Abstract

The upper part of the Sudbury Nickel Irruptive, referred to locally as the micropegmatite, is recognized as consisting of two distinctive rock types. One is granophyre-rich (the granophyric micropegmatite) and the other is rich in plagioclase (referred to as the plagioclase-rich rock). Field observations suggest that the granophyric micropegmatite intrudes and engulfs the plagioclase-rich rock. Modally the latter rock is distinguished from the former by its higher plagioclase and ferromagnesian mineral content; it resembles the upper part of the oxide-rich gabbro, a unit that immediately overlies the norite of the Irruptive.Augite of the plagioclase-rich rock is MgO-rich in comparison with that of the granophyric micropegmatite and has FeO:(FeO + MgO) atomic ratios similar to those in the oxide-rich gabbros and upper norite.

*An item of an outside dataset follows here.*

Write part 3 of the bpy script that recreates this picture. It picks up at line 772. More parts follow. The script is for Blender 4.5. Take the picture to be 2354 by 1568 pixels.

Its CaO content, however, is higher than that in the norite and closer to that in the oxide-rich gabbro. Whole rock chemical data indicate that the plagioclase-rich rock is similar to the upper part of the oxide-rich gabbro in the normative anorthite content of its plagioclase and in total Na 2 O, K 2 O, and CaO.It is concluded that the plagioclase-rich rock is a phase of the upper part of the oxide-rich gabbro which was split off from the remainder of this unit by a later injection of granophyric micropegmatite. This micropegmatite is thought to be an extreme differentiate of the Irruptive that collected at its top, toward the center of the structure.